Il racconto portato in scena dal regista Di Palma è quello di un “corpo già finito o forse solo non nato di un folle, un corpo attraversato da ombre occulte che ammuinano il cervello, un corpo alla ricerca di una forma finale… ammacari di piscatoriello, un corpo/cella nel quale risuonano ancora tutte ‘e ccose: affettuosità e violenze, perversioni innocenti, amicizie fernute. Risonanze che, “pure se fosse solo pazzaria del ricordo”, sono ancora dolorose. Risonanze che prendono forma in corpi di matre, di mogliere sbagliate, di buon patre, di spiriti di compagnia in carne…. ed ombra. Sono tutti suoni percepiti e non sentuti per effetto del litio mancante, forse, o del bismuto curativo squagliato nelle serenghe; prodotti di una insana ‘nfrancesatura (sifilide contratta in terra parigina) o meglio ancora effetti di quella naturale distonia tra il reale ed il presunto tale che sempre sostanzia la vita creativa di un artista. Quel che ne risulta, dunque, è un Vicienzo in vorticoso delirio ai cui occhi anche Napoli si prefigura come panorama distorto e ‘nguacchiato, anche la Storia, con le sue presunte verità, si accartoccia e stinge in devianze visionarie. I disegni e le sculture, invece, si concretano solo nelle parole, attendono forma dallo struggimento di interiezioni e diverbi, di urla e sospiri e la lingua si modula, così, sui registri variabili di un dialetto napoletano ad un tempo aspro e colto, basso ed aeriforme che si configura come unica, possibile declinazione del verbo della sofferenza”.

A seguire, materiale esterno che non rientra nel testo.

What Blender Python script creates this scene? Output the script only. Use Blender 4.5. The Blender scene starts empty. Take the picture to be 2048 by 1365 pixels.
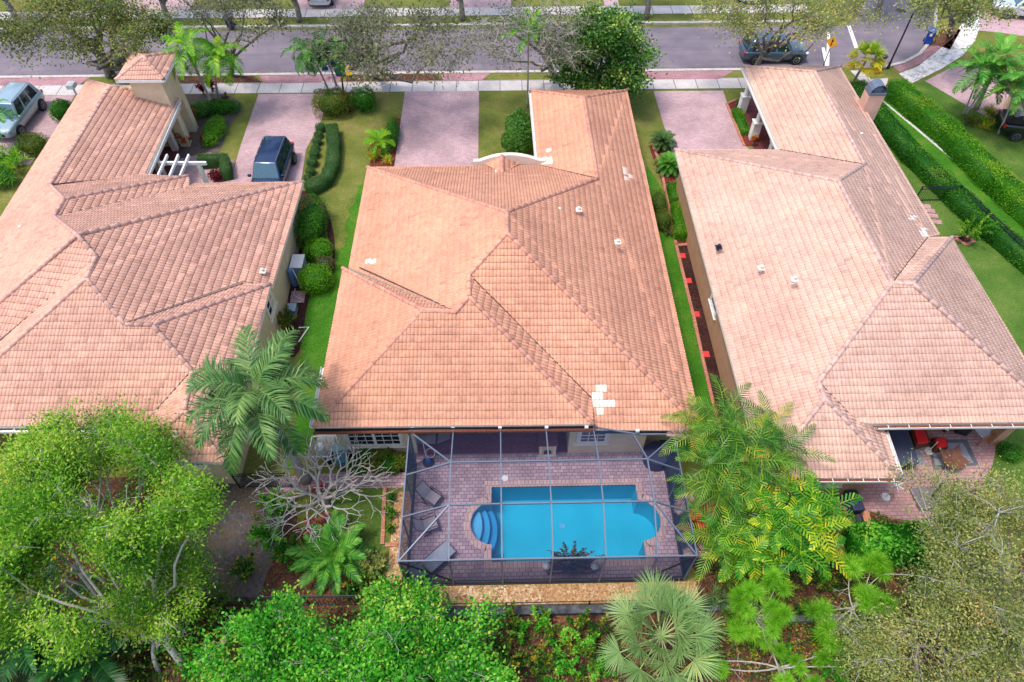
import bpy, bmesh, math, random
import numpy as np
from mathutils import Vector, Matrix
from mathutils.geometry import tessellate_polygon
random.seed(7); RNG = np.random.default_rng(11)
SC = bpy.context.scene; COL = SC.collection
R = math.radians

# ---------------------------------------------------------------- camera
CAM_H, F_PX, PITCH, YAW = 27.0, 1366.0, R(52), R(1.1)
cam = bpy.data.objects.new("camera", bpy.data.cameras.new("camera"))
COL.objects.link(cam); SC.camera = cam
cam.location = (0, 0, CAM_H); cam.rotation_euler = (R(90) - PITCH, 0, -YAW)
cam.data.sensor_width = 36; cam.data.lens = F_PX / 2048 * 36; cam.data.clip_end = 600; cam.data.clip_start = 1
# ---------------------------------------------------------------- sky, sun, exposure
SUN_EL, SUN_AZ = R(69), R(252)            # azimuth clockwise from +Y: sun stands to the left
w = bpy.data.worlds.new("World"); SC.world = w; w.use_nodes = True
nt = w.node_tree; bg = nt.nodes["Background"]; bg.inputs[1].default_value = 0.15
sky = nt.nodes.new("ShaderNodeTexSky"); sky.sky_type = 'NISHITA'; sky.sun_disc = False
sky.sun_elevation = SUN_EL; sky.sun_rotation = SUN_AZ; sky.dust_density = 2.5; sky.air_density = 1.0; sky.ozone_density = .6
nt.links.new(sky.outputs[0], bg.inputs[0])
sl = bpy.data.lights.new("sun", 'SUN'); sl.energy = 1.3; sl.angle = R(10.0); sl.color = (1, .95, .88)
so = bpy.data.objects.new("sun", sl); COL.objects.link(so)
sd = Vector((math.sin(SUN_AZ) * math.cos(SUN_EL), math.cos(SUN_AZ) * math.cos(SUN_EL), math.sin(SUN_EL)))
so.rotation_euler = sd.to_track_quat('Z', 'Y').to_euler(); so.location = (-20, 0, 50)
SC.view_settings.view_transform = 'Standard'; SC.view_settings.look = 'None'
SC.view_settings.exposure = 1.04; SC.view_settings.gamma = 1
SC.cycles.max_bounces = 6; SC.cycles.transparent_max_bounces = 24; SC.cycles.caustics_reflective = False; SC.cycles.caustics_refractive = False

# ---------------------------------------------------------------- helpers
_c, _s = math.cos(PITCH), math.sin(PITCH)
_f = np.array([math.sin(YAW) * _c, math.cos(YAW) * _c, -_s]); _r = np.array([math.cos(YAW), -math.sin(YAW), 0.]); _u = np.cross(_r, _f)
def P(px, py, z=0.0):                     # survey: where the sight line of photo point (px, py) meets height z
    d = _f + _r * (px - 1024) / F_PX - _u * (py - 682.5) / F_PX
    t = (z - CAM_H) / d[2]; return Vector((d[0] * t, d[1] * t, z))
def PP(pts, z=0.0): return [P(x, y, z) for x, y in pts]
def proj(v):
    d = np.array([v[0], v[1], v[2] - CAM_H]); q = d @ _f; return 1024 + F_PX * (d @ _r) / q, 682.5 - F_PX * (d @ _u) / q
def lin(c):
    c = c / 255.; return c / 12.92 if c <= .04045 else ((c + .055) / 1.055) ** 2.4
def C(r, g, b, k=1.0): return (lin(r) * k, lin(g) * k, lin(b) * k, 1)

def tag(o, label=None, cat=None, group=None, kind=None):
    if label: o["label"] = label
    if cat: o["category"] = cat
    if group: o["group"] = group
    if kind: o["kind"] = kind
    return o
def thing(name, loc=(0, 0, 0), rz=0, label=None, cat=None, group=None):
    o = bpy.data.objects.new(name, None); COL.objects.link(o); o.location = loc; o.rotation_euler = (0, 0, rz)
    o.empty_display_size = .2
    return tag(o, label, cat, group)
def link(name, me, mat, parent=None):
    if mat is not None:
        for m in (mat if isinstance(mat, (list, tuple)) else [mat]): me.materials.append(m)
    o = bpy.data.objects.new(name, me); COL.objects.link(o)
    if parent is not None: o.parent = parent
    return o
def copy_tree(o, parent=None):
    c = o.copy(); COL.objects.link(c); c.parent = parent
    for ch in [x for x in o.children]: copy_tree(ch, c)
    return c

class MB:
    """collects shapes into one mesh"""
    def __init__(s): s.v = []; s.f = []; s.m = []; s.mi = 0
    def add(s, vs, fs):
        n = len(s.v); s.v += [tuple(x) for x in vs]; s.f += [tuple(i + n for i in f) for f in fs]; s.m += [s.mi] * len(fs); return s
    def box(s, c, d, rz=0, rot=None, taper=1.0):
        hx, hy, hz = d[0] / 2, d[1] / 2, d[2] / 2
        vs = [Vector((x * hx * (taper if z > 0 else 1), y * hy * (taper if z > 0 else 1), z * hz)) for z in (-1, 1) for y in (-1, 1) for x in (-1, 1)]
        M = rot if rot is not None else Matrix.Rotation(rz, 3, 'Z')
        vs = [M @ v + Vector(c) for v in vs]
        return s.add(vs, [(0, 2, 3, 1), (4, 5, 7, 6), (0, 1, 5, 4), (2, 6, 7, 3), (0, 4, 6, 2), (1, 3, 7, 5)])
    def bar(s, a, b, w=.05, h=None):
        a, b = Vector(a), Vector(b); h = h or w; d = b - a; L = d.length
        if L < 1e-6: return s
        z = d.normalized(); x = z.cross(Vector((0, 0, 1)));
        if x.length < .01: x = Vector((1, 0, 0))
        x.normalize(); y = z.cross(x)
        M = Matrix((x, y, z)).transposed()
        return s.box((a + b) / 2, (w, h, L), rot=M)
    def tube(s, pts, rad, n=6, cap=True):
        pts = [Vector(p) for p in pts]; k = len(pts)
        if not isinstance(rad, (list, tuple)): rad = [rad] * k
        vs = []; fs = []; px = None
        for i, p in enumerate(pts):
            d = (pts[min(i + 1, k - 1)] - pts[max(i - 1, 0)])
            if d.length < 1e-7: d = Vector((0, 0, 1))
            d.normalize()
            x = (px - d * px.dot(d)) if px is not None else d.cross(Vector((0.13, 1, .07)))
            if x.length < .02: x = d.cross(Vector((1, .1, 0)))
            x.normalize(); px = x; y = d.cross(x)
            for j in range(n):
                a = 2 * math.pi * j / n; vs.append(p + (x * math.cos(a) + y * math.sin(a)) * rad[i])
        for i in range(k - 1):
            for j in range(n):
                fs.append((i * n + j, i * n + (j + 1) % n, (i + 1) * n + (j + 1) % n, (i + 1) * n + j))
        if cap: fs.append(tuple(range(n - 1, -1, -1))); fs.append(tuple((k - 1) * n + j for j in range(n)))
        return s.add(vs, fs)
    def cyl(s, c, r, h, n=16, r2=None):
        c = Vector(c); return s.tube([c, c + Vector((0, 0, h))], [r, r if r2 is None else r2], n)
    def prism(s, poly, z0, z1):
        n = len(poly); vs = [(p[0], p[1], z0) for p in poly] + [(p[0], p[1], z1) for p in poly]
        area = sum(poly[i][0] * poly[(i + 1) % n][1] - poly[(i + 1) % n][0] * poly[i][1] for i in range(n))
        fs = [(i, (i + 1) % n, n + (i + 1) % n, n + i) for i in range(n)]
        tr = tessellate_polygon([[Vector((p[0], p[1], 0)) for p in poly]])
        for t in tr:
            a, b, c_ = t; A = Vector(poly[a][:2]); B = Vector(poly[b][:2]); Cc = Vector(poly[c_][:2])
            up = (B - A).cross(Cc - A) > 0
            t2 = (a, b, c_) if up else (a, c_, b)
            fs.append((n + t2[0], n + t2[1], n + t2[2])); fs.append((t2[0], t2[2], t2[1]))
        if area < 0: fs[:n] = [f[::-1] for f in fs[:n]]
        return s.add(vs, fs)
    def sphere(s, c, r, n=10, sz=1.0):
        vs = []; fs = []; m = n // 2 + 1
        for i in range(m + 1):
            th = math.pi * i / m
            for j in range(n):
                a = 2 * math.pi * j / n; vs.append((c[0] + r * math.sin(th) * math.cos(a), c[1] + r * math.sin(th) * math.sin(a), c[2] + r * sz * math.cos(th)))
        for i in range(m):
            for j in range(n): fs.append((i * n + j, (i + 1) * n + j, (i + 1) * n + (j + 1) % n, i * n + (j + 1) % n))
        return s.add(vs, fs)
    def quad(s, a, b, c, d): return s.add([a, b, c, d], [(0, 1, 2, 3)])
    def build(s, name, mat, parent=None, smooth=False, bevel=0, loc=None, rz=0):
        me = bpy.data.meshes.new(name); me.from_pydata(s.v, [], s.f)
        if isinstance(mat, (list, tuple)): me.polygons.foreach_set("material_index", s.m)
        if bevel:
            bm = bmesh.new(); bm.from_mesh(me); bmesh.ops.remove_doubles(bm, verts=bm.verts, dist=1e-5)
            bmesh.ops.bevel(bm, geom=list(bm.edges), offset=bevel, segments=2, affect='EDGES', profile=.6, clamp_overlap=True)
            bm.to_mesh(me); bm.free()
        if smooth: me.polygons.foreach_set("use_smooth", [True] * len(me.polygons))
        me.update(); o = link(name, me, mat, parent)
        if loc is not None: o.location = loc; o.rotation_euler = (0, 0, rz)
        return o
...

E per Wanda Marasco “le vite che possiedono l’annientamento e la capacità di sopravvivere, ovvero le linee essenziali del dramma, appartengono per loro natura al teatro”.
Uno spettacolo teatrale di sicura presa sul pubblico interessato a meglio conoscere questo “genio dell’abbandono” e a percorrere con lui il percorso dell’arte.